REPUBLIKA.CO.ID, MAKASSAR -- Adanya pemasangan lambang bertuliskan 'Aku Benci Narkoba, Aku Benci Korupsi' serta lambang Bendera Merah Putih di seragam siswa-siswi baru tahun ini menjadi pembicaraan di kalangan masyarakat kota Makassar. Pasalnya pemasangan logo tersebut dinilai justru mengurangi estetika seragam sekolah.
Melihat reaksi ini, Dinas Pendidikan Provinsi Sulawesi Selatan akan meminta klarifikasi kepada Dinas Pendidikan Kota Makassar terkait pemasangan lambang tersebut.
Pelaksana tugas (Plt) Kepala Dinas Pendidikan Provinsi Sulsel Salam Soba mengatakan, pemasangan lambang ini bukan merupakan arahan dari Kementerian Kebudayaan dan Pendidikan (Kemendikbud) maupun Dinas Pendidikan Provinsi.
"Kami akan minta klarifikasi kepada dinas terkait, seperti apa kebijakannya. Apakah memang ini diwajibkan untuk seragam siswa sebagai bentuk sosialisasi, atau bagaimana," ujar Salam, Ahad (26/7).

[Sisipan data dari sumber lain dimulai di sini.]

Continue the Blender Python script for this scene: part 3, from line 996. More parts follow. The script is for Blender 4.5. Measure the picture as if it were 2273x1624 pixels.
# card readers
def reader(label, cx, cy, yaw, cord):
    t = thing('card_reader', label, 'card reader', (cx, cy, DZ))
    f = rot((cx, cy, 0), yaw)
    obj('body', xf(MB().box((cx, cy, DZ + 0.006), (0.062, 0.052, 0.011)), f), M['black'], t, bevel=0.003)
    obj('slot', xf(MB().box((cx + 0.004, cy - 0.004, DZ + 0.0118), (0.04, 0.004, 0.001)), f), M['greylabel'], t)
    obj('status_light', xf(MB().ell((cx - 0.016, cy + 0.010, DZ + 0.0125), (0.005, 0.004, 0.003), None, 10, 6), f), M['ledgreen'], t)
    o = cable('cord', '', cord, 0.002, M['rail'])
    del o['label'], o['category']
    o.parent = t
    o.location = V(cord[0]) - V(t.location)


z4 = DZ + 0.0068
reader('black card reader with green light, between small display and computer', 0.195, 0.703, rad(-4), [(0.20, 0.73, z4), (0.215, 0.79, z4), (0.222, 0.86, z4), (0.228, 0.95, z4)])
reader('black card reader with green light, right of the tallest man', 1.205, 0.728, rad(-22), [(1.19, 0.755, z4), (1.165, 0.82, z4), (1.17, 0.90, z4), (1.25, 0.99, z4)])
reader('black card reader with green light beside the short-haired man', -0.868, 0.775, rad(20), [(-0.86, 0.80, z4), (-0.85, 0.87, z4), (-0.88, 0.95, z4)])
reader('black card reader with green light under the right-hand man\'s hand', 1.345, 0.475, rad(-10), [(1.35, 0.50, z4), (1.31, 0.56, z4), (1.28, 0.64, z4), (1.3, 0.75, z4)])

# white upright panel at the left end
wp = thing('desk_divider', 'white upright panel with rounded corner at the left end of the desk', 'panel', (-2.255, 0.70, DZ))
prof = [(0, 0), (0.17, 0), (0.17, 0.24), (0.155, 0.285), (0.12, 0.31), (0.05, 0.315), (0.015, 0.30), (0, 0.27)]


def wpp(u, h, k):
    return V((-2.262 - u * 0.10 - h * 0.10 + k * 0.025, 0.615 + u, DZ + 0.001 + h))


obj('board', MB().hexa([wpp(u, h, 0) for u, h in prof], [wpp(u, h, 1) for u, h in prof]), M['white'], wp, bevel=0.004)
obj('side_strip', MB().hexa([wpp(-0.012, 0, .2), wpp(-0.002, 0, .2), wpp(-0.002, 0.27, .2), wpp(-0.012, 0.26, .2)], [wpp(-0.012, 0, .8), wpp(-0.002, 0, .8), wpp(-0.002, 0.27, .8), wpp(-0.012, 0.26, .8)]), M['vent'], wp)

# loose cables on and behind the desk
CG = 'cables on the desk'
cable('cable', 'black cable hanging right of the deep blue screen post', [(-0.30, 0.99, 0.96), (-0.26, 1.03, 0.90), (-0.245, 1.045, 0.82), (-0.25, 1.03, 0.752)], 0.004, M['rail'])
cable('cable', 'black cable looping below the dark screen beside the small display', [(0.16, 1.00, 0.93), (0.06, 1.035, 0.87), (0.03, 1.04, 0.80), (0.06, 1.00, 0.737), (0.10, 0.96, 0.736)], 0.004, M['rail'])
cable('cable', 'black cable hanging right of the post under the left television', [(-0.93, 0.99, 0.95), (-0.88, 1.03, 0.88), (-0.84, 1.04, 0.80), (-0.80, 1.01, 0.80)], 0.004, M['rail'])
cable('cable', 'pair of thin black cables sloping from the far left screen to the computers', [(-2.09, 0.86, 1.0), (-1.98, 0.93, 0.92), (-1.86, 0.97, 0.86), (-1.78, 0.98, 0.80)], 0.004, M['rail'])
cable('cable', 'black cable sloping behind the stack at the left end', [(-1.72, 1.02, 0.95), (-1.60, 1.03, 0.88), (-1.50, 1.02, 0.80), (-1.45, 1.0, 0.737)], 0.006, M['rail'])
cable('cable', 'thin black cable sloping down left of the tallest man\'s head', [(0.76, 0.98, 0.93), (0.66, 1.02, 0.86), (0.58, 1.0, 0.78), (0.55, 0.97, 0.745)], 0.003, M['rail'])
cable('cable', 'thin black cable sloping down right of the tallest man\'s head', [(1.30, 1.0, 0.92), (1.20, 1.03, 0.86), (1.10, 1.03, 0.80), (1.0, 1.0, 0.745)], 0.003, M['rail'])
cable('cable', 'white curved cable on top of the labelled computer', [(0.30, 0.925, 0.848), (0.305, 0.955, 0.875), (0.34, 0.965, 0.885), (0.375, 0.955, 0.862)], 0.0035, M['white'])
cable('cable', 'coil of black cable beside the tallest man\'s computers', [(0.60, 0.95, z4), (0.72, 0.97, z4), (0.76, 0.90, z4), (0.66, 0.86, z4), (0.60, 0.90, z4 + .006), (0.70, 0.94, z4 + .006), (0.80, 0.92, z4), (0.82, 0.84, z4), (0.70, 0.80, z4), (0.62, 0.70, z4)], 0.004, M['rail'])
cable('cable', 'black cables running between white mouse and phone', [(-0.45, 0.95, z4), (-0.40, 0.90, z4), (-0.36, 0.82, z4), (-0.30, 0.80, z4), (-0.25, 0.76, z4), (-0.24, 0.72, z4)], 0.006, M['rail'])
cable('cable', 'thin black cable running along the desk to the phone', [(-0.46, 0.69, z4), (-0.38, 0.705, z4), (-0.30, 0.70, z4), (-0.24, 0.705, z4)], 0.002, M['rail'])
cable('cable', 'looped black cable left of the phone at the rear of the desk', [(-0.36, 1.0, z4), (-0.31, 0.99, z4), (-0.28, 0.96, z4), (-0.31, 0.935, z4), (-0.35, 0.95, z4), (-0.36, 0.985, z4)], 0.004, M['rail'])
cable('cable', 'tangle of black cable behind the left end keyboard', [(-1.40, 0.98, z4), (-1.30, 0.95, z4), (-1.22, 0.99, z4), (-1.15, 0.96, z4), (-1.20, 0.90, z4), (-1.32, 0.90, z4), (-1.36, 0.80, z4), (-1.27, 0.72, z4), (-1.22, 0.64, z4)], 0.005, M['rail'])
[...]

Salam menjelaskan, sejauh ini pemasangan lambang 'Aku Benci Narkoba, Aku Benci Korupsi' serta lambang Bendera Merah Putih, hanya ada di kota Makassar. Kemungkinan ini merupakan cara Pemkot Makassar dalam mengkampanyekan pemberantasan narkoba di kalangan pelajar.
Namun Salam mengkritisi hal ini, karena jangan sampai justru memberatkan para siswa. Sementara, mengenai kemungkinan hal ini hanya sebagai salah satu cara dalam memungut biaya ke siswa, Salam mewanti-wanti, hal tersebut jangan sampai terjadi.
"Kalau pun itu dijual, harganya tidak boleh di luar batas wajar. Siswa juga tidak boleh dipaksa membeli kalau memang tidak mampu," tegasnya.
Ketua Dewan Pendidikan Sulsel Adi Suryadi Culla menuturkan, kebijakan pemasangan lambang diseragam terkesan terburu-buru, apalagi ternyata kurang dilakukan sosialiasi dan terkesan kurang profesional.
Adi menilai, persoalan pemasangan lambang tidak sesederhana yang diliat. Akan ada beban moral dan juga sosial dari pemasangan lambang ini, walaupun tujuan pemasangan lambang ini sangat positif. Dia juga mengingatkan, jangan sampai ini bisa menjadi salah satu cara untuk kembali memungut biaya ke siswa dengan kedok menjual lambang.
"Kalau ini gratis, tidak masalah. Tetapi kalau dibayar, tentu tidak semua mampu membeli," kata Adi.